Data excerpt:
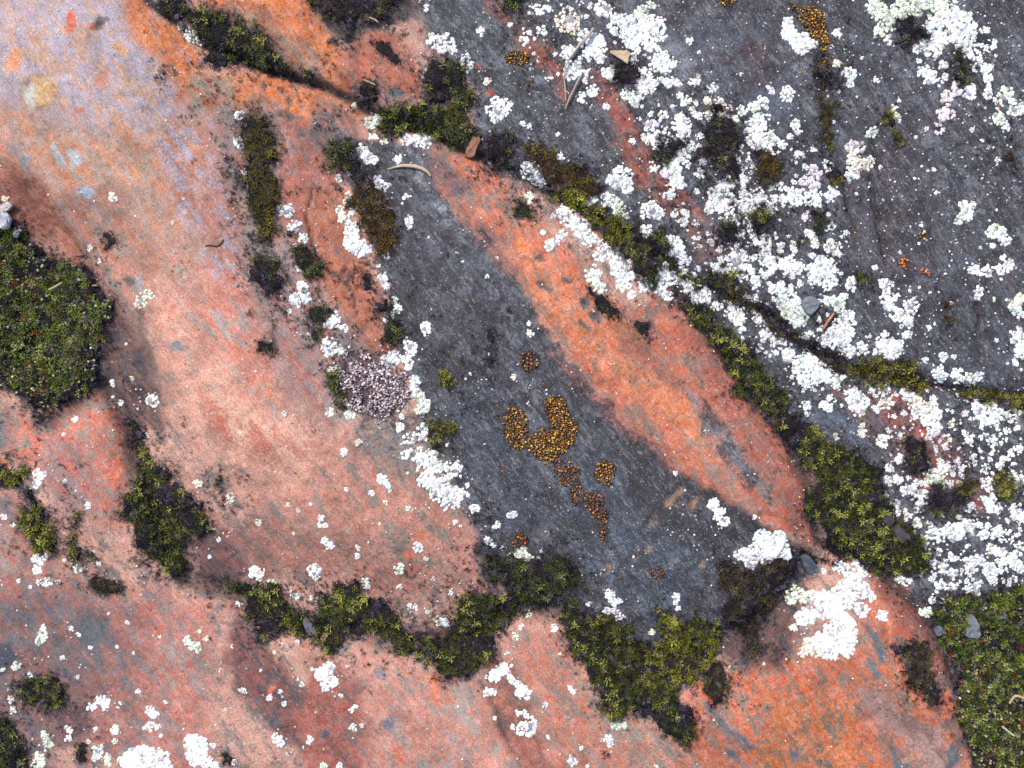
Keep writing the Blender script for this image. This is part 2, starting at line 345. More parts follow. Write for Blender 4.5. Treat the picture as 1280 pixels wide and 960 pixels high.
# pink main ridge
zone([(150,330),(250,320),(300,440),(400,540),(500,580),(580,660),(600,720),(500,700),(380,660),(270,560),(200,470)], (220,150,130), (184,158,146), .32, 34, rust=.3)
zone([(230,480),(290,470),(400,570),(380,600),(290,560)], (222,168,146), (208,120,98), .45, 20)
zone([(290,350),(345,440),(345,520),(300,480),(255,400)], (226,136,114), (186,160,152), .32, 24, rust=.36)
zone([(400,540),(490,540),(600,650),(612,730),(560,740),(440,680),(380,620)], (202,132,114), (152,132,122), .38, 22, rust=.25)
zone([(340,640),(430,660),(560,735),(520,770),(430,720),(340,730),(250,725),(240,660)], (172,112,98), (136,104,98), .42, 24, rust=.15)
zone([(455,500),(520,520),(560,570),(600,640),(580,640),(500,590),(440,550)], (150,138,130), (186,140,124), .42, 12, spk=.9)
for q in range(120):
    x_ = rng.uniform(-40, 760); y_ = rng.uniform(60, 980)
    if y_ < 1.15*(x_-560)+560 and x_ > 380+(y_-200)*.45: continue
    L_ = rng.uniform(5, 34)*rng.uniform(.5, 1); w_ = L_*rng.uniform(.14, .4); sl_q = rng.uniform(.5, 1.0)
    cq = [(162,154,146), (150,146,150), (224,120,92), (232,142,96), (150,112,104), (186,164,178)][q % 6]
    strip([(x_-L_*sl_q*.6, y_-L_), (x_-L_*.1, y_-L_*.3), (x_+L_*.3, y_+L_*.4), (x_+L_*sl_q*.7, y_+L_)], w_, cq, (190,150,136), .3, fe=2.5, op=.55, wob=1.0)
# dark hollow right of the cushion: real stain, deepened with painted-in shade
zone([(110,330),(150,375),(175,420),(205,500),(200,545),(160,530),(128,480),(120,430)], (128,86,80), (92,78,82), .48, 16, rust=.2)
zone([(118,480),(145,480),(158,530),(165,570),(150,560),(135,520)], (74,68,78), (120,84,84), .3, 6)
zone([(165,390),(180,388),(192,450),(200,478),(188,480),(176,430)], (110,98,96), (150,110,100), .4, 8)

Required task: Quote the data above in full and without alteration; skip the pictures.

Answer to the problem:
Keep writing the Blender script for this image. This is part 2, starting at line 345. More parts follow. Write for Blender 4.5. Treat the picture as 1280 pixels wide and 960 pixels high.
# pink main ridge
zone([(150,330),(250,320),(300,440),(400,540),(500,580),(580,660),(600,720),(500,700),(380,660),(270,560),(200,470)], (220,150,130), (184,158,146), .32, 34, rust=.3)
zone([(230,480),(290,470),(400,570),(380,600),(290,560)], (222,168,146), (208,120,98), .45, 20)
zone([(290,350),(345,440),(345,520),(300,480),(255,400)], (226,136,114), (186,160,152), .32, 24, rust=.36)
zone([(400,540),(490,540),(600,650),(612,730),(560,740),(440,680),(380,620)], (202,132,114), (152,132,122), .38, 22, rust=.25)
zone([(340,640),(430,660),(560,735),(520,770),(430,720),(340,730),(250,725),(240,660)], (172,112,98), (136,104,98), .42, 24, rust=.15)
zone([(455,500),(520,520),(560,570),(600,640),(580,640),(500,590),(440,550)], (150,138,130), (186,140,124), .42, 12, spk=.9)
for q in range(120):
    x_ = rng.uniform(-40, 760); y_ = rng.uniform(60, 980)
    if y_ < 1.15*(x_-560)+560 and x_ > 380+(y_-200)*.45: continue
    L_ = rng.uniform(5, 34)*rng.uniform(.5, 1); w_ = L_*rng.uniform(.14, .4); sl_q = rng.uniform(.5, 1.0)
    cq = [(162,154,146), (150,146,150), (224,120,92), (232,142,96), (150,112,104), (186,164,178)][q % 6]
    strip([(x_-L_*sl_q*.6, y_-L_), (x_-L_*.1, y_-L_*.3), (x_+L_*.3, y_+L_*.4), (x_+L_*sl_q*.7, y_+L_)], w_, cq, (190,150,136), .3, fe=2.5, op=.55, wob=1.0)
# dark hollow right of the cushion: real stain, deepened with painted-in shade
zone([(110,330),(150,375),(175,420),(205,500),(200,545),(160,530),(128,480),(120,430)], (128,86,80), (92,78,82), .48, 16, rust=.2)
zone([(118,480),(145,480),(158,530),(165,570),(150,560),(135,520)], (74,68,78), (120,84,84), .3, 6)
zone([(165,390),(180,388),(192,450),(200,478),(188,480),(176,430)], (110,98,96), (150,110,100), .4, 8)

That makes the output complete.